Task to carry out:
Write out all of the data without omission, exactly as shown.

|---|

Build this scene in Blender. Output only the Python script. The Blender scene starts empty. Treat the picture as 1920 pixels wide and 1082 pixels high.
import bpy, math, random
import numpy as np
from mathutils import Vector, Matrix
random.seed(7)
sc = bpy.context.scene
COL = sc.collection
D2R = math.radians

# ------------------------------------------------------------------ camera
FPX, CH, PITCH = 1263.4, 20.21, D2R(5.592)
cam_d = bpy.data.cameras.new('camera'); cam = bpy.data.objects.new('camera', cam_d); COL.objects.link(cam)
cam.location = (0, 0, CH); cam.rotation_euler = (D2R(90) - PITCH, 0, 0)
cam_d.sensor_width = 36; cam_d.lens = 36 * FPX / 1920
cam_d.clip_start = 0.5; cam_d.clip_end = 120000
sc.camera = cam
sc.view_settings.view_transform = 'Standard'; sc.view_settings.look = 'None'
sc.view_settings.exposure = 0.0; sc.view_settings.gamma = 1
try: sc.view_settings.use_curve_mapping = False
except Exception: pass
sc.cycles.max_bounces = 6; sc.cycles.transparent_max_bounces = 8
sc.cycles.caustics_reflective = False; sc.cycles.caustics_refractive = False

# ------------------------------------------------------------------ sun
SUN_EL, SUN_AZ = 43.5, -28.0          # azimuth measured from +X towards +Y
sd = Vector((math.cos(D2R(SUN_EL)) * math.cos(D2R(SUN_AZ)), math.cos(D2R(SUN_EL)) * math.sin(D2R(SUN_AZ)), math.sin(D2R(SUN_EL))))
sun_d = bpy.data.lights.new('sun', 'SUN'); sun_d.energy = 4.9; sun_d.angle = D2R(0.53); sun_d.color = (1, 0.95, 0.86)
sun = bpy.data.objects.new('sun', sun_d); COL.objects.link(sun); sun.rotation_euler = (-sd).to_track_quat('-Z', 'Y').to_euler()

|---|

The response:
Build this scene in Blender. Output only the Python script. The Blender scene starts empty. Treat the picture as 1920 pixels wide and 1082 pixels high.
import bpy, math, random
import numpy as np
from mathutils import Vector, Matrix
random.seed(7)
sc = bpy.context.scene
COL = sc.collection
D2R = math.radians

# ------------------------------------------------------------------ camera
FPX, CH, PITCH = 1263.4, 20.21, D2R(5.592)
cam_d = bpy.data.cameras.new('camera'); cam = bpy.data.objects.new('camera', cam_d); COL.objects.link(cam)
cam.location = (0, 0, CH); cam.rotation_euler = (D2R(90) - PITCH, 0, 0)
cam_d.sensor_width = 36; cam_d.lens = 36 * FPX / 1920
cam_d.clip_start = 0.5; cam_d.clip_end = 120000
sc.camera = cam
sc.view_settings.view_transform = 'Standard'; sc.view_settings.look = 'None'
sc.view_settings.exposure = 0.0; sc.view_settings.gamma = 1
try: sc.view_settings.use_curve_mapping = False
except Exception: pass
sc.cycles.max_bounces = 6; sc.cycles.transparent_max_bounces = 8
sc.cycles.caustics_reflective = False; sc.cycles.caustics_refractive = False

# ------------------------------------------------------------------ sun
SUN_EL, SUN_AZ = 43.5, -28.0          # azimuth measured from +X towards +Y
sd = Vector((math.cos(D2R(SUN_EL)) * math.cos(D2R(SUN_AZ)), math.cos(D2R(SUN_EL)) * math.sin(D2R(SUN_AZ)), math.sin(D2R(SUN_EL))))
sun_d = bpy.data.lights.new('sun', 'SUN'); sun_d.energy = 4.9; sun_d.angle = D2R(0.53); sun_d.color = (1, 0.95, 0.86)
sun = bpy.data.objects.new('sun', sun_d); COL.objects.link(sun); sun.rotation_euler = (-sd).to_track_quat('-Z', 'Y').to_euler()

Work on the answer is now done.